Consumers increasingly value sustainability, research shows

Published: 7-Feb-2022

The claim is based on recent Cargill research into consumers’ awareness, perceptions and behaviours around the fats and oils found in packaged food

According to recent consumer research from Cargill, sustainability now influences the majority of the world’s grocery shoppers when buying packaged foods such as potato chips and cookies. The research found 55% of consumers say they’re likelier to purchase packaged food items with a sustainability claim, a four-point jump since the company surveyed consumers in 2019.

The survey was designed to provide a window into consumers’ awareness, perceptions and behaviours around the fats and oils found in packaged food. The latest global survey, conducted in summer 2021, included approximately 6,000 primary grocery shoppers in 11 countries.

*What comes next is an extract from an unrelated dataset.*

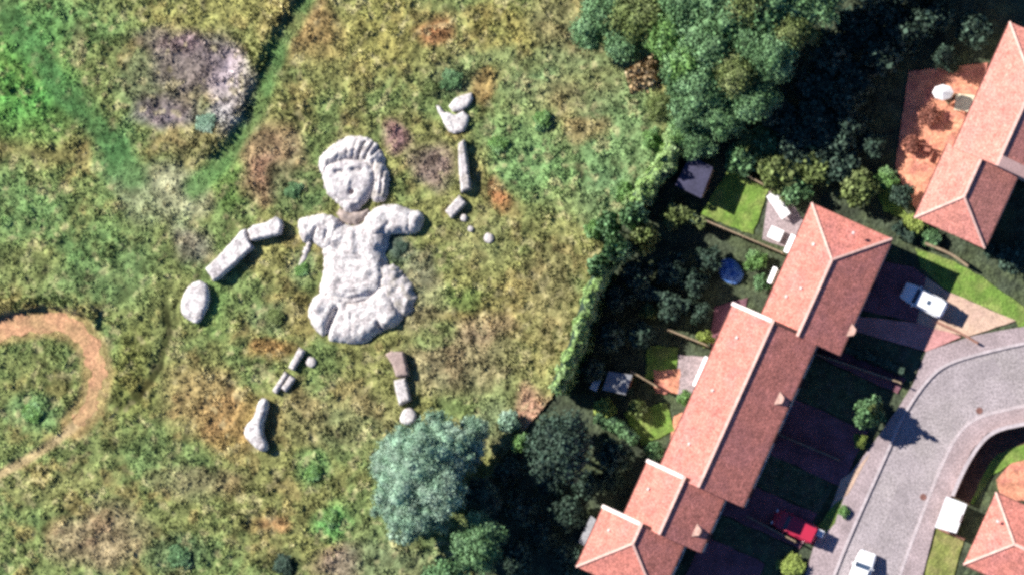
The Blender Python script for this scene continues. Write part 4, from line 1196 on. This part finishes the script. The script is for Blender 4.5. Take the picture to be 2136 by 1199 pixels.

In this recent round, an increased interest in sustainability was the most notable change from the previous set of results. More than half the countries surveyed showed an increase in the influence of sustainability claims, with the change most evident in Brazil, Mexico, India, the UK and US.

For the first time, the survey also asked consumers what type of sustainability information they were looking for. “Sustainably sourced” and “conservation of natural resources” claims topped the list, ahead of more specific claims including Fair Trade, reduced packaging and fair/living wages in most every country included in the survey.

“Our latest findings clearly demonstrate that messages surrounding sustainability are having an impact on consumers,” said Nese Tagma, MD of Strategy and Innovation for Cargill’s global edible oils business. “Insights like these help guide our consumer-focused approach to innovation, enabling us to partner with customers to co-create new products and solutions that reflect current consumer trends and ingredient preferences.”

“These insights further affirm our commitment to embed sustainable practices into every aspect of our operations,” said Florian Schattenmann, CTO and VP of Innovation and R&D for Cargill. “This includes everything from our sourcing practices to processing facilities, and even extends to new product development, where decisions to commercialise innovations now consider sustainability alongside performance and cost.”